Inter3D: A Benchmark and Strong Baseline for Human-Interactive 3D Object Reconstruction

TL;DR

Inter3D tackles the intractable problem of modeling human-interactive objects with $n$ movable parts, where there are $2^n$ discrete states. It introduces a benchmark with a self-collected dataset and a novel evaluation protocol restricting training to canonical and individual-part states, while unseen combination states are tested, and presents a baseline method that combines Space Discrepancy Tensors with multi-resolution hash encoding via InstantNGP. The approach employs a Mutual State Regularization to maintain cross-state consistency and offers two occupancy-grid strategies to balance training speed and memory usage. Experimental results on four object categories show strong performance on novel state synthesis and clear advantages over existing static/dynamic 3D methods. These contributions provide a practical foundation for scalable, interactive 3D object reconstruction and synthesis.

Abstract

Recent advancements in implicit 3D reconstruction methods, e.g., neural rendering fields and Gaussian splatting, have primarily focused on novel view synthesis of static or dynamic objects with continuous motion states. However, these approaches struggle to efficiently model a human-interactive object with n movable parts, requiring 2^n separate models to represent all discrete states. To overcome this limitation, we propose Inter3D, a new benchmark and approach for novel state synthesis of human-interactive objects.
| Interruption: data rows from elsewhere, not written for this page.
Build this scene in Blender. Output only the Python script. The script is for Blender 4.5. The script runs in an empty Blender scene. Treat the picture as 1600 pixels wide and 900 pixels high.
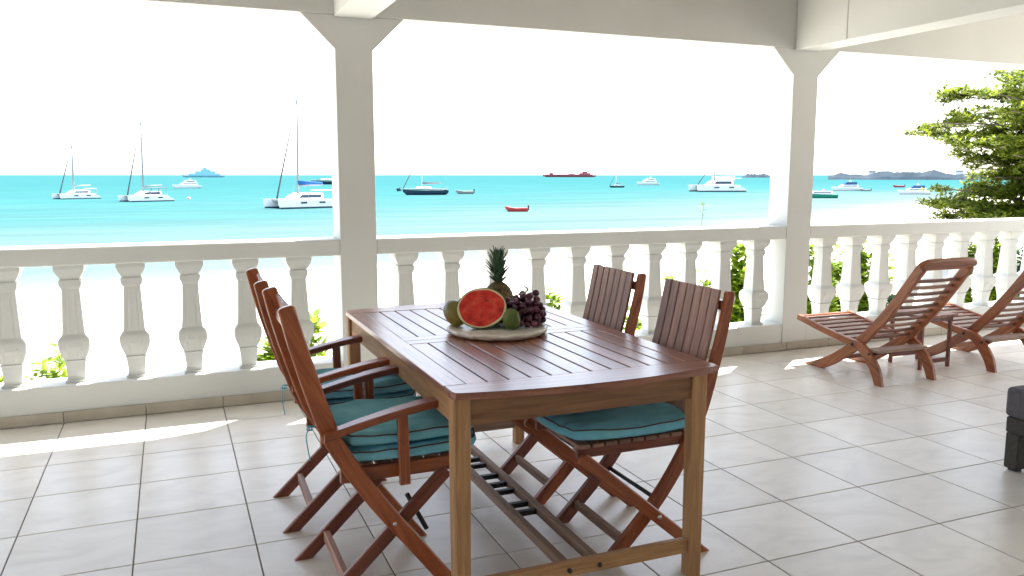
import bpy, bmesh, math, random
from mathutils import Vector, Matrix, noise
random.seed(7)
sc = bpy.context.scene
C = sc.collection
T = 0.42                      # floor tile module in metres
R = math.radians

# ------------------------------------------------------------------ camera
CAM = Vector((1.4396*T, -11.3066*T, 3.2601*T))
PITCH, YAW, FPX = 0.1362, 0.3924, 1288.0
FW = Vector((math.sin(YAW)*math.cos(PITCH), math.cos(YAW)*math.cos(PITCH), -math.sin(PITCH)))
RT = Vector((math.cos(YAW), -math.sin(YAW), 0))
UP = RT.cross(FW)
cd = bpy.data.cameras.new('camera'); cam = bpy.data.objects.new('camera', cd); C.objects.link(cam)
cam.matrix_world = Matrix(((RT.x, UP.x, -FW.x, CAM.x), (RT.y, UP.y, -FW.y, CAM.y), (RT.z, UP.z, -FW.z, CAM.z), (0, 0, 0, 1)))
cd.sensor_width = 36; cd.lens = 36*FPX/1600; cd.clip_start = 0.05; cd.clip_end = 60000
sc.camera = cam

# ------------------------------------------------------------------ light
SUN = Vector((0.40, 0.319, 1.0)).normalized()
sd = bpy.data.lights.new('sun', 'SUN'); sd.energy = 4.2; sd.angle = R(0.5); sd.color = (1, 0.95, 0.87)
so = bpy.data.objects.new('sun', sd); C.objects.link(so)
so.rotation_euler = (-SUN).to_track_quat('-Z', 'Y').to_euler(); so.location = (0, 0, 30)
w = bpy.data.worlds.new('World'); sc.world = w; w.use_nodes = True
nt = w.node_tree; bg = nt.nodes['Background']
sky = nt.nodes.new('ShaderNodeTexSky'); sky.sky_type = 'NISHITA'; sky.sun_disc = False
sky.sun_elevation = math.asin(SUN.z); sky.sun_rotation = math.atan2(SUN.x, SUN.y)
sky.air_density = 1.0; sky.dust_density = 1.5; sky.ozone_density = 0.6; sky.altitude = 0
hsv = nt.nodes.new('ShaderNodeHueSaturation'); hsv.inputs['Saturation'].default_value = 0.62
nt.links.new(sky.outputs[0], hsv.inputs['Color']); nt.links.new(hsv.outputs[0], bg.inputs[0]); bg.inputs[1].default_value = 0.15
sc.view_settings.view_transform = 'Standard'; sc.view_settings.look = 'None'
sc.view_settings.exposure = 2.08; sc.view_settings.gamma = 1
sc.cycles.use_denoising = True
sc.cycles.max_bounces = 10; sc.cycles.diffuse_bounces = 6; sc.cycles.caustics_reflective = False; sc.cycles.caustics_refractive = False
sc.cycles.sample_clamp_indirect = 8

# ------------------------------------------------------------------ materials
def mat(name, col, rough=0.6, spec=0.5, metal=0):
    m = bpy.data.materials.new(name); m.use_nodes = True
    b = m.node_tree.nodes['Principled BSDF']
    b.inputs['Base Color'].default_value = (*col, 1); b.inputs['Roughness'].default_value = rough
    b.inputs['Specular IOR Level'].default_value = spec; b.inputs['Metallic'].default_value = metal
    return m
def nodes(m): return m.node_tree.nodes, m.node_tree.links, m.node_tree.nodes['Principled BSDF']
def ramp(N, stops):
    r = N.new('ShaderNodeValToRGB'); e = r.color_ramp.elements
    while len(e) < len(stops): e.new(0.5)
    for k, (p, c) in enumerate(stops):
        e[k].position = p; e[k].color = (*c, 1)
    return r
def noise_mat(name, stops, scale=(1, 1, 1), ns=5, detail=6, rough=0.6, spec=0.5, bump=0.0, bscale=None, distort=0.0, bdist=0.01, objrand=True, coat=0, hv=0.0, dim=0.55):
    """procedural colour by noise in object space, shifted per object; optional bump"""
    m = mat(name, stops[0][1], rough, spec); N, L, b = nodes(m)
    tc = N.new('ShaderNodeTexCoord'); mp = N.new('ShaderNodeMapping'); mp.inputs['Scale'].default_value = scale
    L.new(tc.outputs['Object'], mp.inputs['Vector'])
    if objrand:
        oi = N.new('ShaderNodeObjectInfo'); mu = N.new('ShaderNodeMath'); mu.operation = 'MULTIPLY'; mu.inputs[1].default_value = 37
        L.new(oi.outputs['Random'], mu.inputs[0]); cx = N.new('ShaderNodeCombineXYZ')
        for k in range(3): L.new(mu.outputs[0], cx.inputs[k])
        L.new(cx.outputs[0], mp.inputs['Location'])
    nz = N.new('ShaderNodeTexNoise'); nz.inputs['Scale'].default_value = ns; nz.inputs['Detail'].default_value = detail
    nz.inputs['Roughness'].default_value = dim; nz.inputs['Distortion'].default_value = distort
    L.new(mp.outputs[0], nz.inputs['Vector'])
    r = ramp(N, stops); L.new(nz.outputs['Fac'], r.inputs[0]); out = r.outputs[0]
    if hv and objrand:
        h = N.new('ShaderNodeHueSaturation'); mr = N.new('ShaderNodeMapRange')
        mr.inputs['To Min'].default_value = 1-hv; mr.inputs['To Max'].default_value = 1+hv
        L.new(oi.outputs['Random'], mr.inputs['Value']); L.new(mr.outputs[0], h.inputs['Value']); L.new(out, h.inputs['Color']); out = h.outputs[0]
    L.new(out, b.inputs['Base Color'])
    if bump:
        n2 = N.new('ShaderNodeTexNoise'); n2.inputs['Scale'].default_value = bscale or ns; n2.inputs['Detail'].default_value = 5
        L.new(mp.outputs[0], n2.inputs['Vector']); bp = N.new('ShaderNodeBump'); bp.inputs['Strength'].default_value = bump; bp.inputs['Distance'].default_value = bdist
        L.new(n2.outputs['Fac'], bp.inputs['Height']); L.new(bp.outputs[0], b.inputs['Normal'])
    if coat: b.inputs['Coat Weight'].default_value = coat; b.inputs['Coat Roughness'].default_value = 0.25
    return m
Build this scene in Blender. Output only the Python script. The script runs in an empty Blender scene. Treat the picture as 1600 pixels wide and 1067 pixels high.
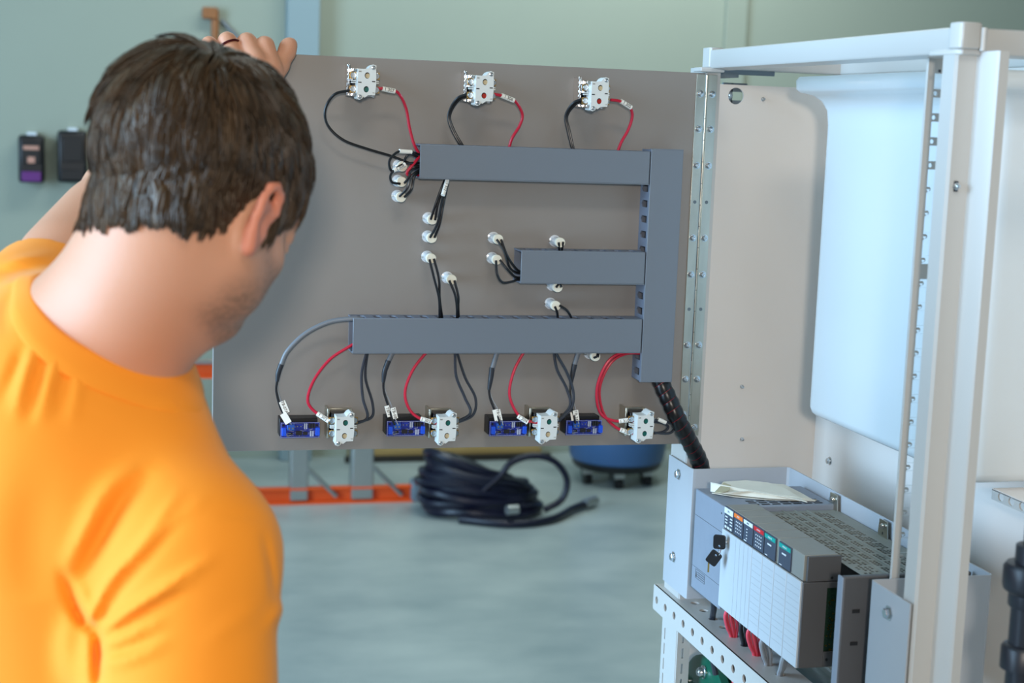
import bpy, bmesh, math, random
import numpy as np
from mathutils import Vector, Matrix

# ------------------------------------------------------------------ camera
F_PX, CX, CY = 2450.0, 800.0, 533.5
PITCH, ROLL, YAW = [math.radians(a) for a in (8.0, 2.1, 14.6)]
FW = np.array([math.sin(YAW) * math.cos(PITCH), math.cos(YAW) * math.cos(PITCH), -math.sin(PITCH)])
RT0 = np.array([math.cos(YAW), -math.sin(YAW), 0.0])
UP0 = np.cross(RT0, FW)
RT = math.cos(ROLL) * RT0 + math.sin(ROLL) * UP0
UP = -math.sin(ROLL) * RT0 + math.cos(ROLL) * UP0
EYE = np.array([0.0, 0.0, 1.6])
scene = bpy.context.scene
COL = scene.collection
cam_d = bpy.data.cameras.new('camera')
cam = bpy.data.objects.new('camera', cam_d)
COL.objects.link(cam)
cam.matrix_world = Matrix(((RT[0], UP[0], -FW[0], EYE[0]), (RT[1], UP[1], -FW[1], EYE[1]),
                           (RT[2], UP[2], -FW[2], EYE[2]), (0, 0, 0, 1)))
cam_d.sensor_width = 36.0
cam_d.lens = F_PX / 1600.0 * 36.0
cam_d.clip_start = 0.05
cam_d.dof.use_dof = True
cam_d.dof.focus_distance = 2.16
cam_d.dof.aperture_fstop = 5.6
scene.camera = cam

# ------------------------------------------------------------------ light
scene.view_settings.view_transform = 'Standard'
scene.view_settings.look = 'None'
scene.view_settings.gamma = 1.0
scene.view_settings.use_curve_mapping = False
scene.view_settings.exposure = 0.42

world = bpy.data.worlds.new('daylight')
scene.world = world
world.use_nodes = True
wb = world.node_tree.nodes['Background']
wb.inputs[0].default_value = (0.66, 0.75, 0.80, 1)
wb.inputs[1].default_value = 0.24


def area(name, loc, target, sx, sy, power, color):
    d = bpy.data.lights.new(name, 'AREA')
    d.shape = 'RECTANGLE'
    d.size, d.size_y = sx, sy
    d.energy = power
    d.color = color
    o = bpy.data.objects.new(name, d)
    COL.objects.link(o)
    o.location = loc
    o.rotation_euler = (Vector(target) - Vector(loc)).to_track_quat('-Z', 'Y').to_euler()
    return o


area('camera_flash', (-0.20, -1.00, 1.83), (0.45, 2.17, 1.45), 0.16, 0.14, 24.5, (1.0, 0.90, 0.79))
area('bay_door_daylight', (-4.6, 1.6, 2.1), (0.8, 2.2, 1.3), 3.6, 3.4, 480.0, (0.46, 0.725, 1.0))
area('ceiling_lamp_front', (0.3, -0.6, 4.2), (0.5, 1.9, 1.2), 1.3, 0.5, 20.0, (1.0, 0.93, 0.84))
area('ceiling_lamp_back', (1.6, 5.2, 3.9), (1.5, 6.2, 0.0), 2.4, 0.6, 50.0, (0.88, 1.0, 1.0))
area('wall_lamp', (2.75, 6.35, 3.2), (2.6, 7.25, 2.0), 0.8, 0.3, 11.0, (0.88, 1.0, 1.0))

# ------------------------------------------------------------------ helpers


def at(px, py, d):
    return EYE + d * (RT * (px - CX) / F_PX + UP * (CY - py) / F_PX + FW)


def on(px, py, ax, val):
    r = RT * (px - CX) / F_PX + UP * (CY - py) / F_PX + FW
    return EYE + r * ((val - EYE[ax]) / r[ax])


def lin(c):
    return tuple(((v / 255.0) / 12.92 if v / 255.0 <= 0.04045 else ((v / 255.0 + 0.055) / 1.055) ** 2.4) for v in c)


MATS = {}
PAINT = 0.82            # most painted and moulded surfaces here are duller than their swatch
BRIGHT = ('shirt_orange', 'shirt_seam', 'skin', 'hair', 'marker_white', 'lamp_cream', 'lamp_clear', 'label_white', 'wire_pinkred', 'wire_red',
          'label_orange', 'label_red', 'label_teal', 'plunger_red', 'plunger_green', 'plunger_beige', 'paper', 'orange_rail', 'zinc', 'zinc_screw', 'chrome', 'trimpot_blue', 'board_blue', 'wood_brown', 'sheet_beige', 'concrete')


def mat(name, rgb, rough=0.5, metal=0.0, var=0.0, scale=20.0, bump=0.0, bscale=200.0, stretch=None, spec=0.5,
        trans=0.0, sss=0.0, coat=0.0, rgb2=None, ior=1.45, sheen=0.0):
    m = bpy.data.materials.new(name)
    m.use_nodes = True
    nt = m.node_tree
    b = nt.nodes['Principled BSDF']
    kk = 1.0 if name in BRIGHT else PAINT
    c = tuple(v * kk for v in lin(rgb))
    b.inputs['Base Color'].default_value = (*c, 1)
    b.inputs['Roughness'].default_value = rough
    b.inputs['Metallic'].default_value = metal
    b.inputs['Specular IOR Level'].default_value = spec
    b.inputs['IOR'].default_value = ior
    if trans:
        b.inputs['Transmission Weight'].default_value = trans
    if sss:
        b.inputs['Subsurface Weight'].default_value = sss
        b.inputs['Subsurface Radius'].default_value = (1.0, 0.35, 0.2)
        b.inputs['Subsurface Scale'].default_value = 0.012
    if coat:
        b.inputs['Coat Weight'].default_value = coat
        b.inputs['Coat Roughness'].default_value = 0.1
    if sheen:
        b.inputs['Sheen Weight'].default_value = sheen
        b.inputs['Sheen Roughness'].default_value = 0.4
    if var or bump:
        tc = nt.nodes.new('ShaderNodeTexCoord')
        src = tc.outputs['Object']
        if stretch:
            mp = nt.nodes.new('ShaderNodeMapping')
            mp.inputs['Scale'].default_value = stretch
            nt.links.new(src, mp.inputs['Vector'])
            src = mp.outputs['Vector']
    if var:
        n = nt.nodes.new('ShaderNodeTexNoise')
        n.inputs['Scale'].default_value = scale
        n.inputs['Detail'].default_value = 5
        nt.links.new(src, n.inputs['Vector'])
        r = nt.nodes.new('ShaderNodeValToRGB')
        c2 = tuple(v * kk for v in lin(rgb2)) if rgb2 else tuple(v * (1 - var) for v in c)
        c1 = c if rgb2 else tuple(min(1, v * (1 + var)) for v in c)
        r.color_ramp.elements[0].position = 0.3
        r.color_ramp.elements[1].position = 0.7
        r.color_ramp.elements[0].color = (*c2, 1)
        r.color_ramp.elements[1].color = (*c1, 1)
        nt.links.new(n.outputs['Fac'], r.inputs['Fac'])
        nt.links.new(r.outputs['Color'], b.inputs['Base Color'])
    if bump:
        n2 = nt.nodes.new('ShaderNodeTexNoise')
        n2.inputs['Scale'].default_value = bscale
        n2.inputs['Detail'].default_value = 3
        nt.links.new(src, n2.inputs['Vector'])
        bp = nt.nodes.new('ShaderNodeBump')
        bp.inputs['Strength'].default_value = bump
        bp.inputs['Distance'].default_value = 0.002
        nt.links.new(n2.outputs['Fac'], bp.inputs['Height'])
        nt.links.new(bp.outputs['Normal'], b.inputs['Normal'])
    MATS[name] = m
    return m


mat('wall_paint', (165, 171, 155), 0.6, var=0.03, scale=1.2)
mat('pilaster_paint', (150, 168, 172), 0.6)
mat('concrete', (174, 182, 178), 0.34, var=0.1, scale=2.6, rgb2=(142, 154, 154), stretch=(1.0, 1.5, 1))
mat('panel_grey', (154, 147, 141), 0.42, var=0.015, scale=3, bump=0.05, bscale=900)
mat('duct_grey', (124, 132, 142), 0.38)
mat('duct_inner', (122, 130, 146), 0.5)
mat('cab_white', (209, 207, 203), 0.32, var=0.01, scale=5)
mat('sheet_beige', (226, 218, 211), 0.5, var=0.02, scale=3)
mat('tray_grey', (190, 194, 200), 0.4, var=0.015, scale=6)
mat('tank_white', (228, 234, 236), 0.2, var=0.01, scale=2)
mat('zinc', (196, 192, 178), 0.28, 1.0, var=0.12, scale=14, stretch=(3, 3, 0.6))
mat('zinc_screw', (205, 210, 214), 0.22, 1.0)
mat('chrome', (225, 222, 220), 0.14, 1.0)
mat('brass', (196, 160, 96), 0.3, 1.0)
mat('copper', (190, 110, 70), 0.3, 1.0)
mat('block_white', (236, 238, 234), 0.45)
mat('black_plastic', (22, 22, 25), 0.4)
mat('dark_slot', (30, 31, 35), 0.7)
mat('ink', (40, 40, 44), 0.7)
mat('marker_white', (245, 242, 234), 0.5)
mat('lamp_cream', (232, 226, 208), 0.45)
mat('lamp_clear', (238, 240, 242), 0.12, trans=0.25, ior=1.49)
mat('plunger_green', (10, 92, 84), 0.4)
mat('plunger_red', (165, 30, 14), 0.4)
mat('plunger_beige', (196, 176, 140), 0.45)
mat('wire_black', (26, 28, 32), 0.32)
mat('wire_charcoal', (52, 55, 64), 0.35)
mat('wire_red', (192, 28, 56), 0.34)
mat('wire_pinkred', (236, 84, 104), 0.36)
mat('cable_grey', (122, 126, 132), 0.4)
mat('cable_lightgrey', (168, 172, 178), 0.45)
mat('heatshrink', (46, 50, 58), 0.4)
mat('loom_black', (16, 16, 18), 0.3)
mat('board_blue', (34, 50, 148), 0.35, var=0.2, scale=180)
mat('trimpot_blue', (30, 84, 216), 0.35)
mat('terminal_blue', (38, 92, 190), 0.4)
mat('silk', (196, 204, 224), 0.5)
mat('solder', (206, 206, 206), 0.25, 1.0)
mat('chip_black', (26, 26, 32), 0.5)
mat('plc_blue_grey', (148, 157, 172), 0.5, var=0.02, scale=60, bump=0.05, bscale=700)
mat('plc_top_grey', (152, 152, 146), 0.5, var=0.03, scale=40)
mat('plc_vent', (150, 151, 142), 0.55, var=0.04, scale=60)
mat('plc_door', (206, 214, 222), 0.42)
mat('plc_dark', (92, 92, 95), 0.5)
mat('plc_label', (72, 82, 100), 0.4)
mat('label_orange', (240, 120, 40), 0.45)
mat('label_red', (206, 34, 42), 0.45)
mat('label_teal', (0, 160, 150), 0.45)
mat('label_white', (222, 228, 234), 0.45)
mat('pcb_green', (24, 54, 38), 0.45, var=0.15, scale=150)
mat('pad_gold', (200, 160, 60), 0.3, 1.0)
mat('paper', (226, 222, 208), 0.8, var=0.04, scale=40)
mat('paper_aged', (206, 198, 166), 0.8, var=0.06, scale=30)
mat('motor_green', (8, 92, 70), 0.3, var=0.05, scale=12)
mat('pvc_black', (34, 36, 44), 0.38)
mat('orange_rail', (226, 84, 28), 0.4)
mat('aluminium', (196, 200, 200), 0.35, 0.9)
mat('rubber_grey', (112, 126, 136), 0.6)
mat('hose_navy', (18, 20, 40), 0.32)
mat('tank_blue', (62, 98, 142), 0.35)
mat('plank_wood', (170, 140, 84), 0.6, var=0.12, scale=6, stretch=(0.3, 6, 6))
mat('plank_dark', (40, 34, 26), 0.7)
mat('disp_black', (20, 22, 26), 0.35)
mat('disp_purple', (104, 40, 120), 0.4)
mat('disp_pink', (206, 150, 130), 0.5)
mat('wood_brown', (150, 96, 56), 0.55, var=0.2, scale=20, stretch=(4, 4, 0.5))
mat('shirt_orange', (254, 152, 34), 0.8, bump=0.15, bscale=900, sheen=0.1)
mat('shirt_seam', (236, 134, 16), 0.8)
mat('denim', (50, 62, 90), 0.85, var=0.1, scale=200)
mat('shoe', (60, 48, 40), 0.6)
mat('eye_white', (236, 232, 226), 0.15)
mat('iris', (84, 62, 40), 0.2)
mat('ring_dark', (90, 26, 30), 0.3, 0.6)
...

We introduce a self-collected dataset featuring commonly encountered interactive objects and a new evaluation pipeline, where only individual part states are observed during training, while part combination states remain unseen. We also propose a strong baseline approach that leverages Space Discrepancy Tensors to efficiently modelling all states of an object. To alleviate the impractical constraints on camera trajectories across training states, we propose a Mutual State Regularization mechanism to enhance the spatial density consistency of movable parts. In addition, we explore two occupancy grid sampling strategies to facilitate training efficiency. We conduct extensive experiments on the proposed benchmark, showcasing the challenges of the task and the superiority of our approach.

Figures (12)

• Figure 1: Illustration of reconstructing a human-interactive object, Furniture, in our Inter3D. The object consists of $n=3$ movable parts, highlighted in red, green, and olive-green. With $2^n=8$discrete states, the task requires significant computational and memory resources, making it impractical for existing methods to train separate models for each state. Furthermore, ensuring consistency in external appearances and internal structures across states poses a significant challenge when states are trained independently. In contrast, our approach efficiently synthesizes novel combination states by observing only the canonical and individual part states.
• Figure 2: Overview of our approach, which comprises three key stages, i.e., Canonical Modelling, Movable Part Decomposition, and Arbitrary Combination Synthesis. The inactive movable parts in each state are covered by colored masks. In Canonical Modelling, the canonical state $S_0$ of the interactive object, with all $n$ movable parts closed, is reconstructed using InstantNGP. The spatial sample point features are retrieved via multi-resolution hash encoding, represented as ${\mathbf{h}}$, with attributes color $c_0$ and density $\sigma_0$ projected through a multi-layer perceptron (MLP). In Movable Part Decomposition, each movable part is manipulated sequentially, resulting in states where only one part is open, denoted as $S_i, i\in\{1,...,n\}$. For each $S_i$, the sample point features are represented as ${\mathbf{h}} * {\mathbf{t}}_i$, where ${\mathbf{t}}_i$ is derived from the proposed Space Discrepancy Tensors, encoding the differences between $S_i$ and $S_0$. To address camera trajectory perturbations across states, we introduce a Mutual State Regularization mechanism, which mitigates rendering artifacts caused by movable part misalignment. In Arbitrary Combination Synthesis, to render the combined novel state $S_i+S_j$, the sample point features with the maximum density difference, selected from $\{|\sigma_i-\sigma_0|, |\sigma_j-\sigma_0|\}$, are used for volumetric rendering, which enables the efficient modelling of arbitrary combinations of movable parts.
• Figure 3: Data collection example of the object Car in our human-interactive benchmark Inter3D. A sequence of forward-facing images are captured for the canonical state $S_0$ with doors closed, the state $S_1$ with the front door open, and the state $S_2$ with the rear door open.
• Figure 4: Illustration of synthesizing the novel combination state on the Car object. Given the features of the same sample point across the training states, its optimal feature on the novel state is determined by comparing the individual state $S_i$ with the canonical state $S_0$. The inactive movable parts in each state are covered by colored masks.
• Figure 5: Illustration of our Mutual State Regularization mechanism on the Car object. MSR regularizes the sampling point features of the inactive movable part in the individual state $S_i$ with the canonical state $S_0$ through pixel alignment, and vice versa. $\mathcal{L}_1$ loss is applied to ensure consistency.